----- DATA

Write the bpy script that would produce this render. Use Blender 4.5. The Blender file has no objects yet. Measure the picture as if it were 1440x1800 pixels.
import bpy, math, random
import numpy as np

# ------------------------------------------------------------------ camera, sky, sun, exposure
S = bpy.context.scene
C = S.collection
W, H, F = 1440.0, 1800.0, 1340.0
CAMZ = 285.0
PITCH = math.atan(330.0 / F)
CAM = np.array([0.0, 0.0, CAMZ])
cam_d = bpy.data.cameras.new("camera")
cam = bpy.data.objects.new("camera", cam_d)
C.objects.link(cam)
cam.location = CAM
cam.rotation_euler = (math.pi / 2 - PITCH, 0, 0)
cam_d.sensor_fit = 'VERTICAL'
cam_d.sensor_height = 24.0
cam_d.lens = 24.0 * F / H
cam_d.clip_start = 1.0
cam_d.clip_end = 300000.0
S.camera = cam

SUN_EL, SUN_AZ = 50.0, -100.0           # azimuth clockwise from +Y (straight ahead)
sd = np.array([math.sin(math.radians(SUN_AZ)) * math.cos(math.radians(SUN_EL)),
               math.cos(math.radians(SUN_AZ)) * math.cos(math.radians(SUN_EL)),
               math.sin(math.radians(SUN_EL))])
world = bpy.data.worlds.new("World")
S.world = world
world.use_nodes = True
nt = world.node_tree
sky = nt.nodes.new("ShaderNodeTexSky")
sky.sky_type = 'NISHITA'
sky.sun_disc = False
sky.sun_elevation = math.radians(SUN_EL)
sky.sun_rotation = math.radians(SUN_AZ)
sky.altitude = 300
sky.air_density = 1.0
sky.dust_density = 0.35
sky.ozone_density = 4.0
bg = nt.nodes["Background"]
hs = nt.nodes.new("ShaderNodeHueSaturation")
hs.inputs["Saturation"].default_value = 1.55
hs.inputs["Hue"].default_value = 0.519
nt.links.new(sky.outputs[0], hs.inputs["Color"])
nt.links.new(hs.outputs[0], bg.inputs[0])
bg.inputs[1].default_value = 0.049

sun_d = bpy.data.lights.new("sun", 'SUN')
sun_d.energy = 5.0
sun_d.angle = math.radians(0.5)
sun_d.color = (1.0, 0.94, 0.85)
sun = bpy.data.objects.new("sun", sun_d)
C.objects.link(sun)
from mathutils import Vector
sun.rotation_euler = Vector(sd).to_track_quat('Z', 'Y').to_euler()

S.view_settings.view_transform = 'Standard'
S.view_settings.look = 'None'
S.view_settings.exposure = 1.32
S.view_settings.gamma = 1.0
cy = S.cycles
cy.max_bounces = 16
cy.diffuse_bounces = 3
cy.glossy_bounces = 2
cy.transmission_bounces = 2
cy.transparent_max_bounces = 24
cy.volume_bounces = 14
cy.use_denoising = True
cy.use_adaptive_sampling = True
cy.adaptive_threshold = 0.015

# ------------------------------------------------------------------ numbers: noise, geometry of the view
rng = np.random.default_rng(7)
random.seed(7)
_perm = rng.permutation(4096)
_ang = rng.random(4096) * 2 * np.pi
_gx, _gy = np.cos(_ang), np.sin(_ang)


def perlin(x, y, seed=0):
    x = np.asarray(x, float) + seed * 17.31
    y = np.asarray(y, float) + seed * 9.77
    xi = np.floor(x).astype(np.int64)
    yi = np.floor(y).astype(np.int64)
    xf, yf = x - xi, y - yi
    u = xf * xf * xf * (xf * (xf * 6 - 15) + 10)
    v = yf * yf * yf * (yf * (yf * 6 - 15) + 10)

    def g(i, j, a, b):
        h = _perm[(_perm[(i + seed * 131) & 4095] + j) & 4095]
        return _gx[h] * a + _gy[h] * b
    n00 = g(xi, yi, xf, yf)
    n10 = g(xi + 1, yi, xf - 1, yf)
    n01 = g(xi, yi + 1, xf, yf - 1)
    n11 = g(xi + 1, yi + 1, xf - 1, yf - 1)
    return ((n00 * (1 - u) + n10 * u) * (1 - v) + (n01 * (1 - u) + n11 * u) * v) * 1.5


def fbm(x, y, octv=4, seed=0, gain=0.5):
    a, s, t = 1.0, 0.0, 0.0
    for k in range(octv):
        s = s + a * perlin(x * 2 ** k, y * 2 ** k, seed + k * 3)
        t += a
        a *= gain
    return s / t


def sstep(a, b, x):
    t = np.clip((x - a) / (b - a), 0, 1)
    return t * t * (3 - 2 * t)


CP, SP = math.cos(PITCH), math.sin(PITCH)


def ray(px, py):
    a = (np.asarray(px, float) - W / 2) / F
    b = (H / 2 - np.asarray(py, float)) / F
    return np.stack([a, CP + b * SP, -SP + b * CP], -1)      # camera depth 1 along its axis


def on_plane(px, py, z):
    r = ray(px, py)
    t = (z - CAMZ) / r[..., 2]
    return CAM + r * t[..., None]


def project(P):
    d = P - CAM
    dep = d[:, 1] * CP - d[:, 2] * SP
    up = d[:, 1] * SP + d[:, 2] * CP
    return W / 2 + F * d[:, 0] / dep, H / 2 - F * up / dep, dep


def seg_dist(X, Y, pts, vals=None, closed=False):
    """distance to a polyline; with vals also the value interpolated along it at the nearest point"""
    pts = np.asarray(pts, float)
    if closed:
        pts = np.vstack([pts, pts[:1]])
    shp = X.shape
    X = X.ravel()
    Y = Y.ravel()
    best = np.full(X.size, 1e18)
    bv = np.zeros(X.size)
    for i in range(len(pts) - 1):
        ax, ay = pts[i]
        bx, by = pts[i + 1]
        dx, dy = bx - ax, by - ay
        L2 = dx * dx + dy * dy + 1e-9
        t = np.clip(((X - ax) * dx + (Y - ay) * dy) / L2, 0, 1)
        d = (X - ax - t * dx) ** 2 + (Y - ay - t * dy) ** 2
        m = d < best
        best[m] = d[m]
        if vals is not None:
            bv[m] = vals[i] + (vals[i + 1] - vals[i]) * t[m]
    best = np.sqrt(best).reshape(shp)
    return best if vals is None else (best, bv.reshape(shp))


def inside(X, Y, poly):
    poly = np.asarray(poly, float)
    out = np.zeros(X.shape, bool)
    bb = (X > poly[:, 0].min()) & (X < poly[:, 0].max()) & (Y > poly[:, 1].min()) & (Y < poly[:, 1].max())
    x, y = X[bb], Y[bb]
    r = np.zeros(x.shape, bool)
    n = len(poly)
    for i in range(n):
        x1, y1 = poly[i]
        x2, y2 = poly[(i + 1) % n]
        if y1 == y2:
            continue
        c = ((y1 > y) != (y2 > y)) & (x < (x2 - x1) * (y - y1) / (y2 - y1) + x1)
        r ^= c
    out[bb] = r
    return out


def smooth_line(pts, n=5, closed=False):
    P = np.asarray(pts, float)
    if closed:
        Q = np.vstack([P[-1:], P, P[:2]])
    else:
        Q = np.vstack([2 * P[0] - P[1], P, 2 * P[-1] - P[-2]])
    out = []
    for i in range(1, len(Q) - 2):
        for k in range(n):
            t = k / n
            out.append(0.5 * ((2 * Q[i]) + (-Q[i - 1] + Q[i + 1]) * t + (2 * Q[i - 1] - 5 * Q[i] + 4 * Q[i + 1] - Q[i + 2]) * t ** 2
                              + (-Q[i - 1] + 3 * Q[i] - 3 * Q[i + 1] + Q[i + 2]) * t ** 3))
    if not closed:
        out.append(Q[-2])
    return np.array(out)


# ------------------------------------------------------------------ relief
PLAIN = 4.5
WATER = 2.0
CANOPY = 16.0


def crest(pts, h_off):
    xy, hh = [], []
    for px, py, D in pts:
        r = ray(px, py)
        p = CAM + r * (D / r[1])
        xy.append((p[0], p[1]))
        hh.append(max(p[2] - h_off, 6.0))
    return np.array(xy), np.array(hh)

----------

• **EXERCISE REQUIREMENTS**
Your task is to quote all of the data word for word.

• **RESPONSE FOR THIS EXERCISE**
Write the bpy script that would produce this render. Use Blender 4.5. The Blender file has no objects yet. Measure the picture as if it were 1440x1800 pixels.
import bpy, math, random
import numpy as np

# ------------------------------------------------------------------ camera, sky, sun, exposure
S = bpy.context.scene
C = S.collection
W, H, F = 1440.0, 1800.0, 1340.0
CAMZ = 285.0
PITCH = math.atan(330.0 / F)
CAM = np.array([0.0, 0.0, CAMZ])
cam_d = bpy.data.cameras.new("camera")
cam = bpy.data.objects.new("camera", cam_d)
C.objects.link(cam)
cam.location = CAM
cam.rotation_euler = (math.pi / 2 - PITCH, 0, 0)
cam_d.sensor_fit = 'VERTICAL'
cam_d.sensor_height = 24.0
cam_d.lens = 24.0 * F / H
cam_d.clip_start = 1.0
cam_d.clip_end = 300000.0
S.camera = cam

SUN_EL, SUN_AZ = 50.0, -100.0           # azimuth clockwise from +Y (straight ahead)
sd = np.array([math.sin(math.radians(SUN_AZ)) * math.cos(math.radians(SUN_EL)),
               math.cos(math.radians(SUN_AZ)) * math.cos(math.radians(SUN_EL)),
               math.sin(math.radians(SUN_EL))])
world = bpy.data.worlds.new("World")
S.world = world
world.use_nodes = True
nt = world.node_tree
sky = nt.nodes.new("ShaderNodeTexSky")
sky.sky_type = 'NISHITA'
sky.sun_disc = False
sky.sun_elevation = math.radians(SUN_EL)
sky.sun_rotation = math.radians(SUN_AZ)
sky.altitude = 300
sky.air_density = 1.0
sky.dust_density = 0.35
sky.ozone_density = 4.0
bg = nt.nodes["Background"]
hs = nt.nodes.new("ShaderNodeHueSaturation")
hs.inputs["Saturation"].default_value = 1.55
hs.inputs["Hue"].default_value = 0.519
nt.links.new(sky.outputs[0], hs.inputs["Color"])
nt.links.new(hs.outputs[0], bg.inputs[0])
bg.inputs[1].default_value = 0.049

sun_d = bpy.data.lights.new("sun", 'SUN')
sun_d.energy = 5.0
sun_d.angle = math.radians(0.5)
sun_d.color = (1.0, 0.94, 0.85)
sun = bpy.data.objects.new("sun", sun_d)
C.objects.link(sun)
from mathutils import Vector
sun.rotation_euler = Vector(sd).to_track_quat('Z', 'Y').to_euler()

S.view_settings.view_transform = 'Standard'
S.view_settings.look = 'None'
S.view_settings.exposure = 1.32
S.view_settings.gamma = 1.0
cy = S.cycles
cy.max_bounces = 16
cy.diffuse_bounces = 3
cy.glossy_bounces = 2
cy.transmission_bounces = 2
cy.transparent_max_bounces = 24
cy.volume_bounces = 14
cy.use_denoising = True
cy.use_adaptive_sampling = True
cy.adaptive_threshold = 0.015

# ------------------------------------------------------------------ numbers: noise, geometry of the view
rng = np.random.default_rng(7)
random.seed(7)
_perm = rng.permutation(4096)
_ang = rng.random(4096) * 2 * np.pi
_gx, _gy = np.cos(_ang), np.sin(_ang)


def perlin(x, y, seed=0):
    x = np.asarray(x, float) + seed * 17.31
    y = np.asarray(y, float) + seed * 9.77
    xi = np.floor(x).astype(np.int64)
    yi = np.floor(y).astype(np.int64)
    xf, yf = x - xi, y - yi
    u = xf * xf * xf * (xf * (xf * 6 - 15) + 10)
    v = yf * yf * yf * (yf * (yf * 6 - 15) + 10)

    def g(i, j, a, b):
        h = _perm[(_perm[(i + seed * 131) & 4095] + j) & 4095]
        return _gx[h] * a + _gy[h] * b
    n00 = g(xi, yi, xf, yf)
    n10 = g(xi + 1, yi, xf - 1, yf)
    n01 = g(xi, yi + 1, xf, yf - 1)
    n11 = g(xi + 1, yi + 1, xf - 1, yf - 1)
    return ((n00 * (1 - u) + n10 * u) * (1 - v) + (n01 * (1 - u) + n11 * u) * v) * 1.5


def fbm(x, y, octv=4, seed=0, gain=0.5):
    a, s, t = 1.0, 0.0, 0.0
    for k in range(octv):
        s = s + a * perlin(x * 2 ** k, y * 2 ** k, seed + k * 3)
        t += a
        a *= gain
    return s / t


def sstep(a, b, x):
    t = np.clip((x - a) / (b - a), 0, 1)
    return t * t * (3 - 2 * t)


CP, SP = math.cos(PITCH), math.sin(PITCH)


def ray(px, py):
    a = (np.asarray(px, float) - W / 2) / F
    b = (H / 2 - np.asarray(py, float)) / F
    return np.stack([a, CP + b * SP, -SP + b * CP], -1)      # camera depth 1 along its axis


def on_plane(px, py, z):
    r = ray(px, py)
    t = (z - CAMZ) / r[..., 2]
    return CAM + r * t[..., None]


def project(P):
    d = P - CAM
    dep = d[:, 1] * CP - d[:, 2] * SP
    up = d[:, 1] * SP + d[:, 2] * CP
    return W / 2 + F * d[:, 0] / dep, H / 2 - F * up / dep, dep


def seg_dist(X, Y, pts, vals=None, closed=False):
    """distance to a polyline; with vals also the value interpolated along it at the nearest point"""
    pts = np.asarray(pts, float)
    if closed:
        pts = np.vstack([pts, pts[:1]])
    shp = X.shape
    X = X.ravel()
    Y = Y.ravel()
    best = np.full(X.size, 1e18)
    bv = np.zeros(X.size)
    for i in range(len(pts) - 1):
        ax, ay = pts[i]
        bx, by = pts[i + 1]
        dx, dy = bx - ax, by - ay
        L2 = dx * dx + dy * dy + 1e-9
        t = np.clip(((X - ax) * dx + (Y - ay) * dy) / L2, 0, 1)
        d = (X - ax - t * dx) ** 2 + (Y - ay - t * dy) ** 2
        m = d < best
        best[m] = d[m]
        if vals is not None:
            bv[m] = vals[i] + (vals[i + 1] - vals[i]) * t[m]
    best = np.sqrt(best).reshape(shp)
    return best if vals is None else (best, bv.reshape(shp))


def inside(X, Y, poly):
    poly = np.asarray(poly, float)
    out = np.zeros(X.shape, bool)
    bb = (X > poly[:, 0].min()) & (X < poly[:, 0].max()) & (Y > poly[:, 1].min()) & (Y < poly[:, 1].max())
    x, y = X[bb], Y[bb]
    r = np.zeros(x.shape, bool)
    n = len(poly)
    for i in range(n):
        x1, y1 = poly[i]
        x2, y2 = poly[(i + 1) % n]
        if y1 == y2:
            continue
        c = ((y1 > y) != (y2 > y)) & (x < (x2 - x1) * (y - y1) / (y2 - y1) + x1)
        r ^= c
    out[bb] = r
    return out


def smooth_line(pts, n=5, closed=False):
    P = np.asarray(pts, float)
    if closed:
        Q = np.vstack([P[-1:], P, P[:2]])
    else:
        Q = np.vstack([2 * P[0] - P[1], P, 2 * P[-1] - P[-2]])
    out = []
    for i in range(1, len(Q) - 2):
        for k in range(n):
            t = k / n
            out.append(0.5 * ((2 * Q[i]) + (-Q[i - 1] + Q[i + 1]) * t + (2 * Q[i - 1] - 5 * Q[i] + 4 * Q[i + 1] - Q[i + 2]) * t ** 2
                              + (-Q[i - 1] + 3 * Q[i] - 3 * Q[i + 1] + Q[i + 2]) * t ** 3))
    if not closed:
        out.append(Q[-2])
    return np.array(out)


# ------------------------------------------------------------------ relief
PLAIN = 4.5
WATER = 2.0
CANOPY = 16.0


def crest(pts, h_off):
    xy, hh = [], []
    for px, py, D in pts:
        r = ray(px, py)
        p = CAM + r * (D / r[1])
        xy.append((p[0], p[1]))
        hh.append(max(p[2] - h_off, 6.0))
    return np.array(xy), np.array(hh)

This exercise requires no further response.